Disabled dancer in UK fiesta

Kundai Marunya Arts Correspondent
Having conquered his disability through dance, effectively competing with able bodied colleagues, and at many time beating them, local b-boy Blessing Fire aka Christyles is in United Kingdom representing Africa at a festival that promotes the disabled in arts.

Born with deformed legs, Christyles is part of an international conference and symposium discussing how to elevate disabled people, giving them an equal chance at success in the arts sector.

Speaking from London, the dancer said he was invited by British Council to Southbank Centre’s Unlimited Festival.

“I was invited by the British Council to be part of the delegation of key arts professionals that will be attending Southbank Centre’s Unlimited Festival starting today to run until September 9.

“The symposium is a discussion event they are hosting leading into Southbank Centres Unlimited Festival and is aimed at professionals in the culture sector and focuses on disabled-led arts in the 21st Century at the Unicorn Theatre, London,” he said.

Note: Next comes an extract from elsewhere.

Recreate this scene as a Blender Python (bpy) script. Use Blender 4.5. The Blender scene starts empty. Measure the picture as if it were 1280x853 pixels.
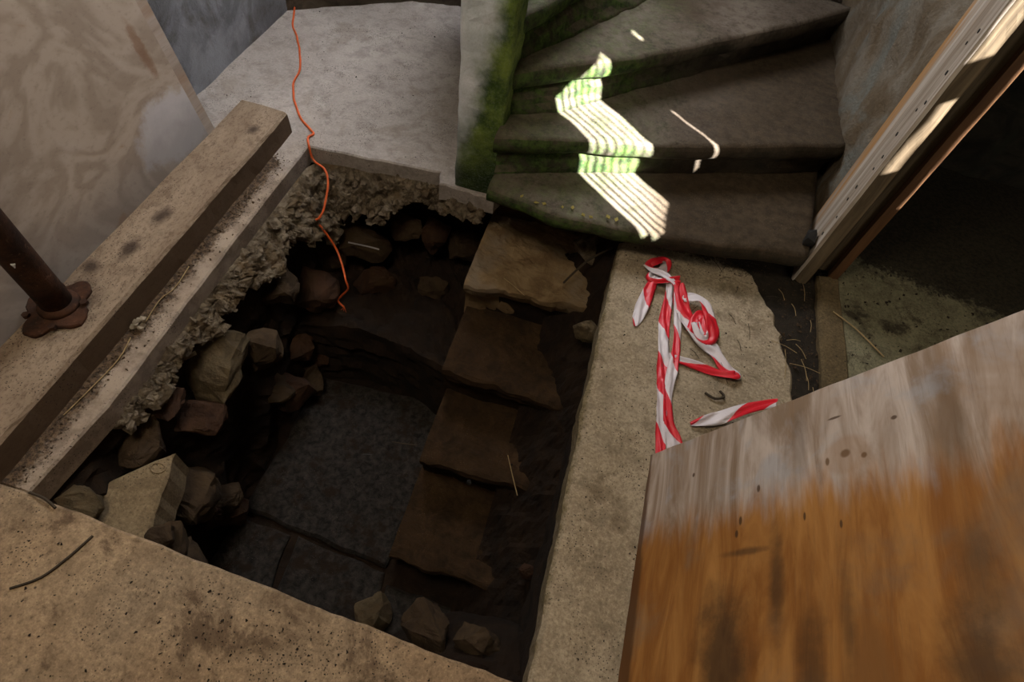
import bpy, bmesh, math, random
from mathutils import Vector, Matrix, noise
random.seed(7)
scene = bpy.context.scene
COL = scene.collection

# ------------------------------------------------------------------ camera
cam_d = bpy.data.cameras.new('camera')
cam_d.sensor_width = 36.0
cam_d.lens = 36.0 * 711.0 / 1280.0
cam_d.clip_start = 0.02
cam = bpy.data.objects.new('camera', cam_d)
COL.objects.link(cam)
cam.matrix_world = Matrix(((0.96165706, -0.26863035, 0.05525787, 0.0),
                           (0.25062023, 0.77893642, -0.57484569, 0.0),
                           (0.11137863, 0.56665315, 0.8163939, 1.6),
                           (0, 0, 0, 1)))
scene.camera = cam

# ------------------------------------------------------------------ world, sun, daylight and added fill, exposure
scene.view_settings.view_transform = 'Standard'
scene.view_settings.look = 'None'
scene.view_settings.gamma = 1.0
scene.view_settings.use_curve_mapping = False
scene.view_settings.exposure = 0.0

world = bpy.data.worlds.new('world')
scene.world = world
world.use_nodes = True
world.node_tree.nodes['Background'].inputs[0].default_value = (0.45, 0.6, 0.8, 1)
world.node_tree.nodes['Background'].inputs[1].default_value = 0.3

SUN_T = Vector((0.783, -0.622, 0))           # horizontal direction towards the sun
TAN_E = 0.78
sd = bpy.data.lights.new('sun', 'SUN')
sd.energy = 85.0
sd.angle = math.radians(0.25)
sd.color = (1.0, 0.98, 0.97)
sun = bpy.data.objects.new('sun', sd)
COL.objects.link(sun)
sun.location = (4, -3, 5)
sun.rotation_euler = (-(SUN_T + Vector((0, 0, TAN_E)))).to_track_quat('-Z', 'Y').to_euler()

def area(name, loc, target, sx, sy, power, color):
    d = bpy.data.lights.new(name, 'AREA')
    d.shape = 'RECTANGLE'; d.size = sx; d.size_y = sy
    d.energy = power; d.color = color
    o = bpy.data.objects.new(name, d)
    COL.objects.link(o)
    o.location = loc
    o.rotation_euler = (Vector(target) - Vector(loc)).to_track_quat('-Z', 'Y').to_euler()
    return o
# daylight: the tall window high in the back wall, plus added unseen fill over the near slab and in the passage
area('window_light', (-0.95, 3.12, 2.25), (-0.5, 1.2, 0.0), 1.3, 1.0, 62.0, (0.97, 0.97, 1.0))
area('roof_fill', (-0.75, 0.2, 2.97), (-0.75, 0.2, 0.0), 0.9, 0.9, 34.0, (1.0, 0.86, 0.66))
area('passage_fill', (1.75, -0.7, 1.6), (1.6, 1.8, 0.0), 0.9, 1.2, 16.0, (1.0, 0.9, 0.72))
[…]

While in London, Christyles will have a chance to interact with many disabled people in art and organisations that represent disabled people in art.

“Unlimited provides a unique opportunity for over 100 international presenters and programmers to come together to attend networking events with artist and peers, and work as part of the festival.

“The symposium will discuss how disabled artists can change the mainstream arts sector, disability intersectional identities and the arts, why is it taking so long for the disabled to have an equal footing in art and how to speed up change, and also how new technology can enable or create more barriers for the disabled in arts,” he said.

Christyles a formidable dancer, who is now director of Jibilika Dance Company, an organisation that uses dance to promote positive message and impact young people positively ‘found his feet’ through dance.

He started using a wheelchair in his early years, with little hope of ever walking. His fighting spirit and determination to defy the odds started surfacing when he was only four and he started challenging himself to walk.

Christyles’ first contact with dance was through imitating his brother, a gymnast.

After showing amazing use of his hands and an extraordinary sense of balance, his brother encouraged him to try beat boy (b-boy) breakdance, a hip hop and funk music dance style that requires a lot of body movement and energy.

This strengthened him physically and at 19 years he did away with his wheelchair.